> Written exercise
Wherever "from" appears in a line, copy that line.

> Dataset excerpt
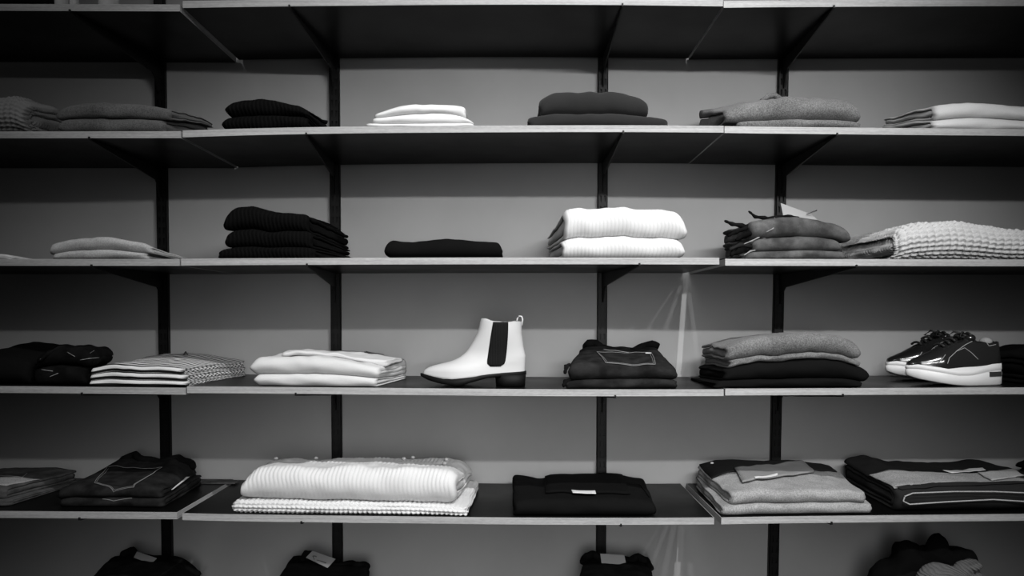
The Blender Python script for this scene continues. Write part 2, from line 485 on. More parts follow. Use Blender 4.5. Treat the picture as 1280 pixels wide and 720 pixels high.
def card(name, mat, corners, parent, th=.0008, label=None):
    c = [Vector(p) for p in corners]; nn = (c[1] - c[0]).cross(c[3] - c[0]).normalized() * th; V = []; n = 6; Fc = []
    for lay in (0, 1):
        for j in range(n + 1):
            for i in range(n + 1):
                s_, t_ = i / n, j / n
                p = c[0].lerp(c[1], s_).lerp(c[3].lerp(c[2], s_), t_) + nn * lay
                V.append(tuple(p))
    w = n + 1; N = w * w
    for j in range(n):
        for i in range(n):
            a = j * w + i; Fc.append((a, a + w, a + w + 1, a + 1)); a += N; Fc.append((a, a + 1, a + w + 1, a + w))
    rim = [i for i in range(w)] + [j * w + n for j in range(1, w)] + [n * w + i for i in range(n - 1, -1, -1)] + [j * w for j in range(n - 1, 0, -1)]
    for a, b in zip(rim, rim[1:] + rim[:1]): Fc.append((a, b, b + N, a + N))
    o = part(name, V, Fc, mat, parent, smooth=False) if parent else mk(name, V, Fc, mat, smooth=False)
    if label and parent: o['label'] = label
    return o
def pocket(g_, pts, mat, top2=None):
    """back pocket: a patch of denim with stitched outline as its sub-part"""
    a, b, c, d = pts[:4]
    p = patch('pocket', mat, g_, [a, b, c, d], off=.0008, th=.0016)
    seam('stitching', M['thread'], g_, pts[0:1] + pts[3:4] + (pts[4:5] if len(pts) > 4 else []) + pts[2:3] + pts[1:2], .0007, p, off=.003, label='pale stitching')
    cxp = sum(q[0] for q in pts) / len(pts); cyp = sum(q[1] for q in pts) / len(pts)
    ins = [(cxp + (q[0] - cxp) * .93, cyp + (q[1] - cyp) * .86) for q in pts]
    seam('stitching', M['thread'], g_, ins[0:1] + ins[3:4] + (ins[4:5] if len(ins) > 4 else []) + ins[2:3] + ins[1:2], .0005, p, off=.003)
    seam('stitching', M['thread'], g_, [pts[0], pts[1]], .0005, p, off=.003)
    return p
def waistband(g_, pts, r, mat, y=None):
    """thick turned waistband lying along the back of folded jeans"""
    y = y if y is not None else g_.yb - .02; out = []
    for a, b in zip(pts, pts[1:]):
        for i in range(6): out.append((lerp(a[0], b[0], i / 6), lerp(a[1], b[1], i / 6)))
    out.append(pts[-1])
    P = [(wx(a, y), y + .006 * math.sin(i * .7), wz(b, y) - r) for i, (a, b) in enumerate(out)]
    n = len(P); rr = [r * (.55 + .45 * math.sin(PI * clamp((i + .6) / 3, 0, .5)) * math.sin(PI * clamp((n - i - .4) / 3, 0, .5))) for i in range(n)]
    V, Fc = tube_vf(P, rr, 10)
    return part('waistband', V, Fc, mat, g_.o)

KN = 'folded_sweater'; JN = 'folded_jeans'
# ---- second shelf from the top (row 1)
gr = 'folded knitwear on the second shelf'
garment(KN, 'grey chunky knit sweater at the left end of the second shelf', 'sweater', M['knit_grey'], 1,
        [(-90, 124), (-40, 121), (0, 120.5), (15, 120), (24, 125), (32, 134)], depth=.3, plies=3, res=.0025, knit=(.014, .011, .006), group=gr, back=[(0, 150), (120, 150)])
a = garment(KN, 'thinner grey wool sweater underneath, second from the left end of the second shelf', 'sweater', M['wool_mid'], 1,
            [(72, 155), (80, 151), (120, 150), (170, 150), (205, 151.5)], depth=.27, plies=2, group=gr, endl='round', back=[(120, 156), (260, 160)])
garment(KN, 'thicker grey wool sweater on top, second pile from the left end of the second shelf', 'sweater', M['wool_mid'], 1,
        [(70, 141), (90, 133), (115, 130), (145, 129), (175, 131), (200, 134), (212, 137)], depth=.27, plies=2, on=a, group=gr, endl='round', back=[(120, 148), (180, 147), (260, 155)])
a = garment(KN, 'black ribbed sweater, lower of the two on the second shelf', 'sweater', M['rib_black'], 1,
            [(277, 149), (284, 145), (330, 143.5), (378, 145), (384, 147)], depth=.2, group=gr, endl='round')
garment(KN, 'black ribbed sweater, upper of the two on the second shelf', 'sweater', M['rib_black'], 1,
        [(281, 131), (290, 127), (315, 125), (335, 125.5), (358, 130), (378, 135), (386, 142)], depth=.2, on=a, group=gr, endl='round', back=[(300, 137), (340, 138), (395, 150)])
b0 = garment('folded_shirt', 'thin white shirt at the bottom of the small white pile on the second shelf', 'shirt', M['cotton_white'], 1,
             [(457, 155.3), (520, 154.5), (593, 155)], depth=.22, plies=1, group='white shirts on the second shelf', minT=.003)
a = garment('folded_shirt', 'crumpled white shirt in the middle of the small white pile on the second shelf', 'shirt', M['cotton_white'], 1,
            [(465, 149), (480, 146), (500, 143), (530, 140.5), (552, 140), (575, 145), (592, 153)], depth=.22, on=b0, group='white shirts on the second shelf', endl='soft', endr='soft', amp=.004)
garment('folded_shirt', 'white shirt on top of the small white pile on the second shelf', 'shirt', M['cotton_white'], 1,
        [(468, 144), (485, 136), (505, 129), (545, 129.5), (565, 131), (582, 134)], depth=.22, on=a, group='white shirts on the second shelf', endl='soft', amp=.004)
a = garment(KN, 'dark grey wool sweater, wider lower one of the pair above the white ribbed sweaters', 'sweater', M['wool_dark'], 1,
            [(660, 147), (675, 144), (710, 141), (760, 141), (800, 144), (825, 148), (836, 152)], depth=.25, group=gr, endr='round')
garment(KN, 'dark grey wool sweater, plump upper one of the pair above the white ribbed sweaters', 'sweater', M['wool_dark'], 1,
        [(674, 124), (685, 118), (705, 113), (725, 111), (750, 113), (775, 114), (800, 120), (812, 126)], depth=.25, on=a, group=gr, endr='round', rmax=.025)
a = garment(KN, 'speckled grey wool sweater, thin lower one of the pair above the folded torn jeans', 'sweater', M['wool_mel'], 1,
            [(922, 153), (940, 151), (1020, 149), (1060, 151), (1077, 155)], depth=.27, group=gr, endr='round')
a = garment(KN, 'speckled grey wool sweater, thick upper one of the pair above the folded torn jeans', 'sweater', M['wool_mel'], 1,
            [(906, 141), (930, 132), (960, 126), (1010, 123), (1050, 127), (1070, 132), (1077, 138)], depth=.27, on=a, group=gr, endr='round', back=[(865, 140), (940, 130), (1010, 134)])
v, f = tube_vf([(wx(952, .12), .12, wz(126, .12)), (wx(962, .12), .13, wz(119, .12)), (wx(970, .12), .13, wz(118, .12)), (wx(980, .12), .12, wz(126, .12))], [.006, .008, .008, .005], 10)
part('collar', v, f, M['wool_mel'], a.o)
a = garment(KN, 'light grey sweater, lower one at the right end of the second shelf', 'sweater', M['wool_pale'], 1,
            [(1166, 154), (1185, 150.5), (1215, 148), (1280, 151.5), (1350, 155)], depth=.26, group=gr, back=[(1080, 158), (1280, 155)])
garment(KN, 'light grey sweater, upper one at the right end of the second shelf', 'sweater', M['wool_pale'], 1,
        [(1168, 137), (1185, 130.5), (1210, 128.5), (1250, 131), (1280, 133), (1350, 138)], depth=.26, on=a, group=gr, back=[(1080, 150), (1280, 140)])

# ---- third shelf (row 2)
gr = 'folded knitwear on the third shelf'
garment('folded_shirt', 'thin pale garment lying flat at the left end of the third shelf', 'shirt', M['wool_pale'], 2,
        [(-70, 316), (-10, 317), (12, 318), (16, 321)], depth=.28, plies=1, back=[(0, 330), (100, 332)])
a = garment(KN, 'light grey sweater, thin lower one of the pair left of the black ribbed stack', 'sweater', M['wool_light'], 2,
            [(66, 318), (90, 313), (120, 311), (150, 312.5), (184, 317)], depth=.3, group=gr, back=[(150, 330), (260, 331)])
g2 = garment(KN, 'light grey sweater with dark marks, upper one left of the black ribbed stack', 'sweater', M['wool_light'], 2,
             [(62, 307), (70, 303), (100, 296), (125, 294), (155, 298), (180, 303), (190, 309)], depth=.3, on=a, group=gr, back=[(150, 318), (260, 329)])
for q in ((104, 1), (133, 1), (157, 1)):
    x = wx(q[0], .04); y = .045
    patch('printed_mark', M['ink'], g2, [(x - .009, y - .012), (x + .009, y - .012), (x + .009, y + .02), (x - .009, y + .02)], px=False, off=.0008, label='small black mark', n=4)
g2s = 'black ribbed sweaters on the third shelf'
a = garment(KN, 'black ribbed sweater at the bottom of the stack of three on the third shelf', 'sweater', M['rib_black'], 2,
            [(272, 317), (282, 309.5), (330, 308), (385, 309), (392, 312)], depth=.31, group=g2s, endl='round', back=[(330, 323), (442, 322)], xb=(336, 443))
a = garment(KN, 'black ribbed sweater in the middle of the stack of three on the third shelf', 'sweater', M['rib_black'], 2,
            [(280, 293), (290, 289), (330, 286.5), (378, 288), (388, 290)], depth=.31, group=g2s, on=a, endl='round', back=[(330, 305), (400, 303), (442, 313)], xb=(336, 438))
garment(KN, 'black ribbed sweater on top of the stack of three on the third shelf', 'sweater', M['rib_black'], 2,
        [(278, 272), (285, 262), (300, 259), (320, 258.5), (350, 265), (370, 266), (383, 268)], depth=.31, group=g2s, on=a, endl='round', back=[(330, 280), (395, 277), (415, 281), (432, 293)], xb=(336, 436), rmax=.03)
garment('folded_trousers', 'black trousers folded flat, alone between the black ribbed and white ribbed sweaters', 'trousers', M['black'], 2,
        [(480, 306), (486, 300), (510, 301), (540, 299.5), (565, 299), (600, 301), (622, 301.5), (627, 306)], depth=.24, plies=2, endl='round', endr='soft', cr=.008)
g2s = 'white ribbed sweaters on the third shelf'
a = garment(KN, 'thick white ribbed sweater, lower of the bright pair on the third shelf', 'sweater', M['rib_white'], 2,
            [(703, 304), (715, 298.5), (740, 296), (770, 295), (810, 296), (845, 300), (857, 306)], depth=.27, plies=2, group=g2s, endr='round', xb=(686, 836), back=[(686, 312), (700, 305), (836, 308)], rmax=.022, res=.004)
garment(KN, 'thick white ribbed sweater, upper of the bright pair on the third shelf', 'sweater', M['rib_white'], 2,
        [(706, 265), (714, 259), (750, 257.5), (790, 257.5), (815, 260), (850, 266), (860, 275)], depth=.27, plies=2, on=a, group=g2s, endr='round', xb=(684, 836), back=[(684, 296), (700, 282), (740, 278), (836, 280)], rmax=.028, res=.004)
g2s = 'torn jeans on the third shelf'
a = garment(JN, 'faded jeans at the bottom of the torn pile on the third shelf', 'jeans', M['denim_mid'], 2,
            [(926, 317), (945, 314), (1000, 313), (1045, 313), (1056, 315)], depth=.25, group=g2s, endr='soft', back=[(890, 326), (1010, 326)])
a = garment(JN, 'faded jeans in the middle of the torn pile on the third shelf', 'jeans', M['denim_mid'], 2,
            [(940, 300), (960, 296), (1010, 296), (1040, 297), (1052, 303)], depth=.25, group=g2s, on=a, endr='round', back=[(900, 310), (1010, 310)])
a = garment(JN, 'torn faded jeans with ragged hems on top of the pile on the third shelf', 'jeans', M['denim_mid'], 2,
            [(938, 276), (960, 272), (980, 270), (1000, 272), (1040, 277), (1058, 284), (1064, 290)], depth=.25, group=g2s, on=a, endr='round', back=[(900, 290), (960, 284), (1010, 290)])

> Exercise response
The Blender Python script for this scene continues. Write part 2, from line 485 on. More parts follow. Use Blender 4.5. Treat the picture as 1280 pixels wide and 720 pixels high.
# ---- second shelf from the top (row 1)
a = garment(KN, 'thinner grey wool sweater underneath, second from the left end of the second shelf', 'sweater', M['wool_mid'], 1,
garment(KN, 'thicker grey wool sweater on top, second pile from the left end of the second shelf', 'sweater', M['wool_mid'], 1,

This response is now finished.